Methods and Materials:

Farm and Bunker Silo Variables: Two bunker silos at a 750-cow dairy in Lancaster County, PA will be used for the study. The farm was selected based on the excellent silo management of operator. The bunker silos are identical in size, measuring 55.5 m long x 13.1 m wide x 2.4 m tall. The bunker silos have poured-concrete sides with a macadam floor. The west end of each silo is open for feed out while the east end is enclosed with a 2.4 m concrete wall.

Silo Management Variables: The silos are filled in a full length manner, meaning that chopped corn is spread the full length of the silo in 15 cm layers as the height of the chopped corn is increased. This method of filling creates a progressive wedge layering effect. Chopped corn will be packed into each silo according to the normal operating procedures of the farm. A record of the harvest and packing variables will be collected. Harvest and packing variables include corn varieties, planting date, harvest date, corn maturity, acreage and tonnage harvested, make and model of harvester and packing tractors, weights of packing tractors, delivery rate of chopped corn to silo, packing time and frequency, surface cover, and degree of overfilling. Once the silo is filled, packed and sealed, the chopped corn will be allowed to ferment into corn silage for a period of at least 6 weeks prior to feed-out.

Experimental Design: The experimental design will be a replicated, randomized complete block with repeated measures. The pattern of bag placement within each silo is shown in Figures 1 & 2. Due to the progressive wedge layering effect of filling and packing, bags of silage will be blocked by approximate level in relation to the silo floor to minimize variation from possible changes in corn variety, field harvested, and moisture during silo filling. Therefore, for each silo, three sets of 12 bags each (N = 36) will be blocked by height, 60 cm (Bottom), 150 cm (Middle), and 215 cm (Top). Each 12-bag set will be randomly divided into groups of 4 bags, and each group will be randomly assigned to one of three depths from the feed-out end of the silo, 10.6 m (Front), 27.75 m (Center), and 44.9 m (Back). Bags within each group will be randomly assigned to one of four locations across the width of the silo in relation to distance from the east wall, 0.91 m (I), 4.67 m (II), 8.43 m (III), and 12.19 m (IV).

Figure 1. Side view of bunker silo with relative placement of 4-bag groups by height (Bottom, Middle, and Top) and depth from feed-out end (Front, Center, Back). Figure is not drawn to scale.

Figure 2. Front view of silage feed-out face with relative placement of individual bags by height (Bottom, Middle, and Top) and location from east wall (I, II, III, IV). Figure is not drawn to scale.

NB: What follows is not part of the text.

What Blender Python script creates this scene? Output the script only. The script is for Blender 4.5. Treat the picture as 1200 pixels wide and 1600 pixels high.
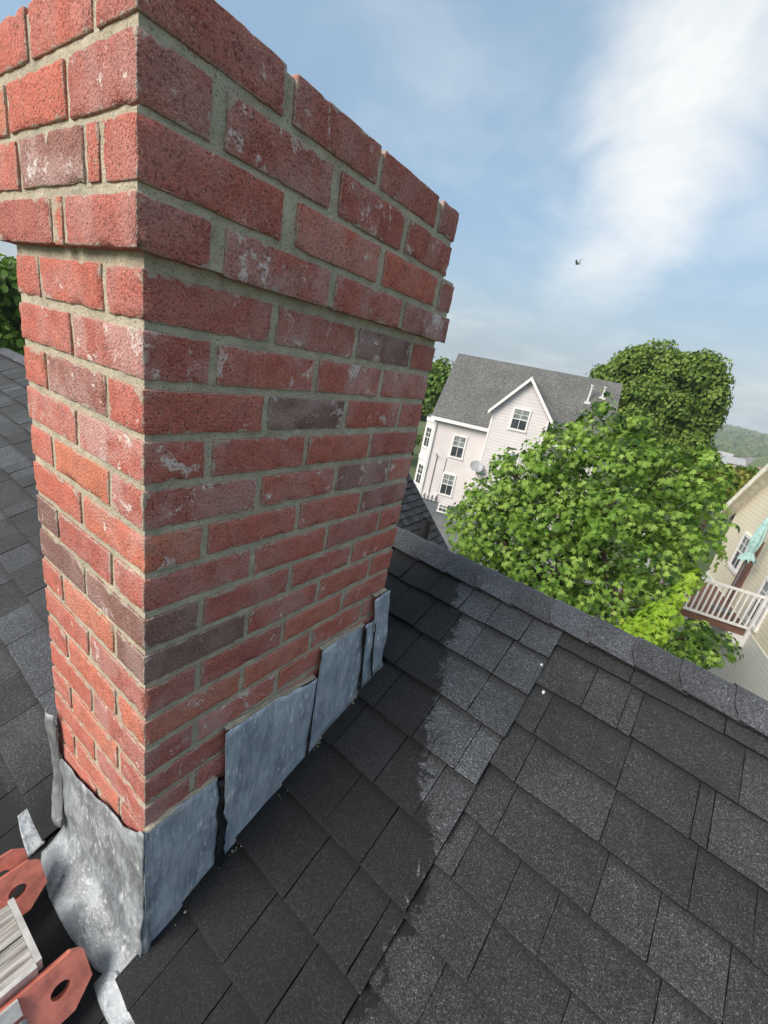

Dry Matter Loss Determination: The rate and extent of DM loss during fermentation and storage will be determined using a nylon bag technique (Ruppel et al., 1995) with modifications. Briefly, 36 pre-labeled, poly-weave nylon bags (60 x 110 cm) per bunker silo will each be filled with approximately 5 kg wet weight of chopped corn. Chopped corn will be collected from the approximate level from the silo floor where the bags are to be placed (e.g. Bottom, Middle, and Top). Actual wet weights will be determined using a 35 kg capacity electronic platform scale accurate to 0.01 kg. Dry matter content of the chopped corn will be determined to calculate the amount of DM contained in each bag. Bags will be sealed with cable-ties, and a segment of fluorescent blue surveyor’s tape approximately 61 cm long will be attached to the sealed end by cable-ties. Bags will be buried in the chopped corn during silo filling and packing with the tape fully extended toward the feed-out end of the silo.

As silage is removed from the silo in a vertical manner, all bags at each depth (e.g. Front, Center, and Back) will be retrieved when the blue surveyor’s tape becomes visible during silage feed-out. Wet weight of each bag will be determined, and subsamples collected for DM and nutrient analysis. Extent of DM loss (% of original DM) will be determined by subtracting the dry weight of the corn silage from the dry weight of chopped corn within each bag and dividing by dry weight of the chopped corn. Rate of DM loss (% per day of storage) will be calculated by dividing total DM loss by the number of days of fermentation and storage.